• WHAT IS REQUIRED
Please repeat all of the listing exactly.
##### INFORMATION SHOWN
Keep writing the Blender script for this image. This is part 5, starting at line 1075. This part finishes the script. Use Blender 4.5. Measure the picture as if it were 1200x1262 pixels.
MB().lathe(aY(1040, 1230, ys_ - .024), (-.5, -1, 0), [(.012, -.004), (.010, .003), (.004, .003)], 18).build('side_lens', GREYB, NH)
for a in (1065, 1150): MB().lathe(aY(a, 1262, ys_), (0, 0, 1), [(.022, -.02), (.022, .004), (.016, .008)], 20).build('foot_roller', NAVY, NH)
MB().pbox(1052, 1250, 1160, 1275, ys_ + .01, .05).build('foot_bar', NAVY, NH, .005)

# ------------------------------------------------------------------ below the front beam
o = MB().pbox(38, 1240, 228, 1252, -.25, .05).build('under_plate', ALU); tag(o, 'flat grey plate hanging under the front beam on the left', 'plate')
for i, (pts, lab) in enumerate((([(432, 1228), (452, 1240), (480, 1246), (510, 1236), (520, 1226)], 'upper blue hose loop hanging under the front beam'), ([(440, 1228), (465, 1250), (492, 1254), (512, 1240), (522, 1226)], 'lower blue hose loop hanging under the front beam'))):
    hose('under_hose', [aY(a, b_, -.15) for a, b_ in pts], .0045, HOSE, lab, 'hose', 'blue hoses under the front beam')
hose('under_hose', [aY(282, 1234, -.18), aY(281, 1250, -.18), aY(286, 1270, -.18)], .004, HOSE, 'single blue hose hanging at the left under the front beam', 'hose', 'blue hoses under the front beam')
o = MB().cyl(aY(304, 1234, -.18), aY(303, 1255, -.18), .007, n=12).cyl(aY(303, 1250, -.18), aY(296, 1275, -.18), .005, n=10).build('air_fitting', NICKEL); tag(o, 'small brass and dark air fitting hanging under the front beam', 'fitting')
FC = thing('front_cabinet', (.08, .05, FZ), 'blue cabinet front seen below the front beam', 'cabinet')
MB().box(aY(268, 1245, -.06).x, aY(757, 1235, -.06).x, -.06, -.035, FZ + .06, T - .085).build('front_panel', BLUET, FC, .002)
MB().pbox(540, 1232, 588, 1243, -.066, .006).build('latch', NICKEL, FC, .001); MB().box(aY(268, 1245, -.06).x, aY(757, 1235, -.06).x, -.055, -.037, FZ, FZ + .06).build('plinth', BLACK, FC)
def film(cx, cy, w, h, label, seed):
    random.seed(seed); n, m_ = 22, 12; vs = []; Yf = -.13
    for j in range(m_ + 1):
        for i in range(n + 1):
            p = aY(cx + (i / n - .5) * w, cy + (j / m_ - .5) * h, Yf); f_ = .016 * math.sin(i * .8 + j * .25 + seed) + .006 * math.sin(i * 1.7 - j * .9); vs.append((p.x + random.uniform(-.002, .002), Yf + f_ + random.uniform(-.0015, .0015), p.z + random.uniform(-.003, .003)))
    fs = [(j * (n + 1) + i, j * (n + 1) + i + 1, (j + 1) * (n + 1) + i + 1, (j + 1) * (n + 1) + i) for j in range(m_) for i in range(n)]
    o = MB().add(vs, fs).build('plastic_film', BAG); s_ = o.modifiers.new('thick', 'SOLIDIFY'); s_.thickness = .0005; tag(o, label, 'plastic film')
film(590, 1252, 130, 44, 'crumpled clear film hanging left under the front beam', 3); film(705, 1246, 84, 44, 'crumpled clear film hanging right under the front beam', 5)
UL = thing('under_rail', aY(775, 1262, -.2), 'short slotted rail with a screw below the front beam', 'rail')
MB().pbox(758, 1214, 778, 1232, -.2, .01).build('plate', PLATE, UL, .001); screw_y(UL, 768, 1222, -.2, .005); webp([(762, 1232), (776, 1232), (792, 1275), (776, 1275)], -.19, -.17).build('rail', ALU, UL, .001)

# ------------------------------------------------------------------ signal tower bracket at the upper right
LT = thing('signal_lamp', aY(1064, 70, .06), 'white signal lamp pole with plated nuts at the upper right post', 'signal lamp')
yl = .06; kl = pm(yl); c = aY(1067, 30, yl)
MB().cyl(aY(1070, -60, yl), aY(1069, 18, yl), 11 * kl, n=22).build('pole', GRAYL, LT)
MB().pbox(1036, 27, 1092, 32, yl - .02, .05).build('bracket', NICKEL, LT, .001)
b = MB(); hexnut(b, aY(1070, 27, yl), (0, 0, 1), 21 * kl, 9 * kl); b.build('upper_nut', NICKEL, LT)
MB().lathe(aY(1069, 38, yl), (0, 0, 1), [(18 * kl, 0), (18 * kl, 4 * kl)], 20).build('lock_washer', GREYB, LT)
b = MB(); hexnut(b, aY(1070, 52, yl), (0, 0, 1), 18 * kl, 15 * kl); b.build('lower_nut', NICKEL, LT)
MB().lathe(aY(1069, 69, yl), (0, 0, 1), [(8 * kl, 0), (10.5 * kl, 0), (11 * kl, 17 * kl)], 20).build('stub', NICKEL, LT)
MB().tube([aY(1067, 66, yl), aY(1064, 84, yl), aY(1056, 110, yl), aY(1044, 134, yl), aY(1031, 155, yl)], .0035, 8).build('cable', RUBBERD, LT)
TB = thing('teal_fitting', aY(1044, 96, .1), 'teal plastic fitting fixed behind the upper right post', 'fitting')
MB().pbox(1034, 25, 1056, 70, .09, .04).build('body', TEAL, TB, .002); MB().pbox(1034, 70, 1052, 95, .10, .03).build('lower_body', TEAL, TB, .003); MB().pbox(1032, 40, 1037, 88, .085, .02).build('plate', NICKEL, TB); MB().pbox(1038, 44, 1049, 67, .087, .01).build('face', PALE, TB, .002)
##########
• ANSWER TO THIS TASK
Keep writing the Blender script for this image. This is part 5, starting at line 1075. This part finishes the script. Use Blender 4.5. Measure the picture as if it were 1200x1262 pixels.
MB().lathe(aY(1040, 1230, ys_ - .024), (-.5, -1, 0), [(.012, -.004), (.010, .003), (.004, .003)], 18).build('side_lens', GREYB, NH)
for a in (1065, 1150): MB().lathe(aY(a, 1262, ys_), (0, 0, 1), [(.022, -.02), (.022, .004), (.016, .008)], 20).build('foot_roller', NAVY, NH)
MB().pbox(1052, 1250, 1160, 1275, ys_ + .01, .05).build('foot_bar', NAVY, NH, .005)

# ------------------------------------------------------------------ below the front beam
o = MB().pbox(38, 1240, 228, 1252, -.25, .05).build('under_plate', ALU); tag(o, 'flat grey plate hanging under the front beam on the left', 'plate')
for i, (pts, lab) in enumerate((([(432, 1228), (452, 1240), (480, 1246), (510, 1236), (520, 1226)], 'upper blue hose loop hanging under the front beam'), ([(440, 1228), (465, 1250), (492, 1254), (512, 1240), (522, 1226)], 'lower blue hose loop hanging under the front beam'))):
    hose('under_hose', [aY(a, b_, -.15) for a, b_ in pts], .0045, HOSE, lab, 'hose', 'blue hoses under the front beam')
hose('under_hose', [aY(282, 1234, -.18), aY(281, 1250, -.18), aY(286, 1270, -.18)], .004, HOSE, 'single blue hose hanging at the left under the front beam', 'hose', 'blue hoses under the front beam')
o = MB().cyl(aY(304, 1234, -.18), aY(303, 1255, -.18), .007, n=12).cyl(aY(303, 1250, -.18), aY(296, 1275, -.18), .005, n=10).build('air_fitting', NICKEL); tag(o, 'small brass and dark air fitting hanging under the front beam', 'fitting')
FC = thing('front_cabinet', (.08, .05, FZ), 'blue cabinet front seen below the front beam', 'cabinet')
MB().box(aY(268, 1245, -.06).x, aY(757, 1235, -.06).x, -.06, -.035, FZ + .06, T - .085).build('front_panel', BLUET, FC, .002)
MB().pbox(540, 1232, 588, 1243, -.066, .006).build('latch', NICKEL, FC, .001); MB().box(aY(268, 1245, -.06).x, aY(757, 1235, -.06).x, -.055, -.037, FZ, FZ + .06).build('plinth', BLACK, FC)
def film(cx, cy, w, h, label, seed):
    random.seed(seed); n, m_ = 22, 12; vs = []; Yf = -.13
    for j in range(m_ + 1):
        for i in range(n + 1):
            p = aY(cx + (i / n - .5) * w, cy + (j / m_ - .5) * h, Yf); f_ = .016 * math.sin(i * .8 + j * .25 + seed) + .006 * math.sin(i * 1.7 - j * .9); vs.append((p.x + random.uniform(-.002, .002), Yf + f_ + random.uniform(-.0015, .0015), p.z + random.uniform(-.003, .003)))
    fs = [(j * (n + 1) + i, j * (n + 1) + i + 1, (j + 1) * (n + 1) + i + 1, (j + 1) * (n + 1) + i) for j in range(m_) for i in range(n)]
    o = MB().add(vs, fs).build('plastic_film', BAG); s_ = o.modifiers.new('thick', 'SOLIDIFY'); s_.thickness = .0005; tag(o, label, 'plastic film')
film(590, 1252, 130, 44, 'crumpled clear film hanging left under the front beam', 3); film(705, 1246, 84, 44, 'crumpled clear film hanging right under the front beam', 5)
UL = thing('under_rail', aY(775, 1262, -.2), 'short slotted rail with a screw below the front beam', 'rail')
MB().pbox(758, 1214, 778, 1232, -.2, .01).build('plate', PLATE, UL, .001); screw_y(UL, 768, 1222, -.2, .005); webp([(762, 1232), (776, 1232), (792, 1275), (776, 1275)], -.19, -.17).build('rail', ALU, UL, .001)

# ------------------------------------------------------------------ signal tower bracket at the upper right
LT = thing('signal_lamp', aY(1064, 70, .06), 'white signal lamp pole with plated nuts at the upper right post', 'signal lamp')
yl = .06; kl = pm(yl); c = aY(1067, 30, yl)
MB().cyl(aY(1070, -60, yl), aY(1069, 18, yl), 11 * kl, n=22).build('pole', GRAYL, LT)
MB().pbox(1036, 27, 1092, 32, yl - .02, .05).build('bracket', NICKEL, LT, .001)
b = MB(); hexnut(b, aY(1070, 27, yl), (0, 0, 1), 21 * kl, 9 * kl); b.build('upper_nut', NICKEL, LT)
MB().lathe(aY(1069, 38, yl), (0, 0, 1), [(18 * kl, 0), (18 * kl, 4 * kl)], 20).build('lock_washer', GREYB, LT)
b = MB(); hexnut(b, aY(1070, 52, yl), (0, 0, 1), 18 * kl, 15 * kl); b.build('lower_nut', NICKEL, LT)
MB().lathe(aY(1069, 69, yl), (0, 0, 1), [(8 * kl, 0), (10.5 * kl, 0), (11 * kl, 17 * kl)], 20).build('stub', NICKEL, LT)
MB().tube([aY(1067, 66, yl), aY(1064, 84, yl), aY(1056, 110, yl), aY(1044, 134, yl), aY(1031, 155, yl)], .0035, 8).build('cable', RUBBERD, LT)
TB = thing('teal_fitting', aY(1044, 96, .1), 'teal plastic fitting fixed behind the upper right post', 'fitting')
MB().pbox(1034, 25, 1056, 70, .09, .04).build('body', TEAL, TB, .002); MB().pbox(1034, 70, 1052, 95, .10, .03).build('lower_body', TEAL, TB, .003); MB().pbox(1032, 40, 1037, 88, .085, .02).build('plate', NICKEL, TB); MB().pbox(1038, 44, 1049, 67, .087, .01).build('face', PALE, TB, .002)